GBP/USD gauges cushion above 1.2100 ahead of UK GDP data

  • GBP/USD is building a firm cushion around 1.2100 after a sell-off on Thursday.
  • An upbeat UK GDP data could avoid recession fears and support the Pound Sterling.
  • Fed Barkin warned about the absence of an all-round decline in inflation.

The GBP/USD pair is building a cushion around 1.2110 in the early Tokyo session. The Cable is expected to remain volatile ahead of the release of the United Kingdom's preliminary Gross Domestic Product (GDP) (Q4) data.

The economic data is seen at 0.4% vs. the former release of 1.9% on an annual basis. However, the GDP data could remain flat on a quarterly basis against a contraction of 0.3% disclosed in the third quarter. On a monthly basis, a contraction of 0.3% is expected by the street.

Economists at OCBC Bank cited “UK data dump on Friday is in focus especially after the UK think tank, National Institute of Economic and Social Research (NIESR) predicted that the UK economy is likely to avoid a recession this year. A stronger set of UK data print could validate the think tank's prediction and further unwinding of GBP shorts may well keep GBP supported.”

Apart from that, the commentary from Bank of England (BoE) Governor Andrew Bailey on Thursday kept the Pound Sterling in action. BoE Bailey cited "We expect inflation to come down rapidly this year." He sees the labor market loosening and expects it to show up more in declining vacancies and hours, rather than in higher unemployment."

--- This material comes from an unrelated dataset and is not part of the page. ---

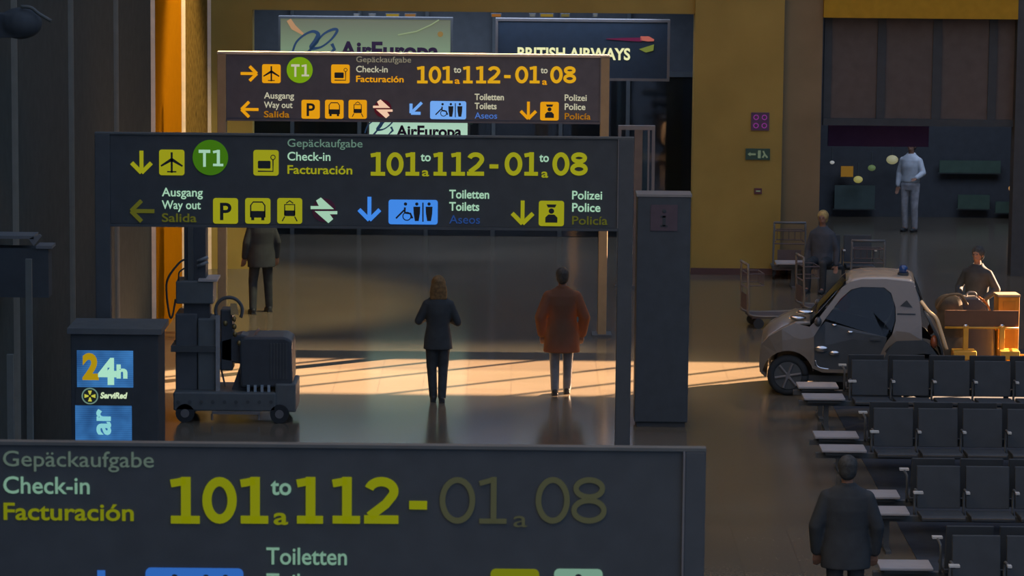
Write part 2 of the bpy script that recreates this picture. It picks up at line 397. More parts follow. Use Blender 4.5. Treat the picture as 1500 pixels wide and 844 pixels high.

The market sentiment is quite negative as concerns about further policy tightening by the Federal Reserve (Fed) are still haunting the risk-sensitive currencies. S&P500 futures witnessed downside consecutively for the second day after Richmond Fed President Thomas Barkin raised the question that the inflation slowdown in the United States has been an outcome of a decline in the price of a few goods. An overall decline is yet to be seen, which makes the Consumer Price Index (CPI) heavily stubborn.

Concerns over further interest rate hikes pushed the US Dollar Index (DXY) to near 103.00 after a vertical fall. The yields provided on 10-year US government bonds roared firmly above 3.66%.

For further guidance, investors will keep an eye on the release of the US CPI data, which is scheduled for Tuesday. The economic data is expected to decline amid a continuation of interest rate hikes by the Fed.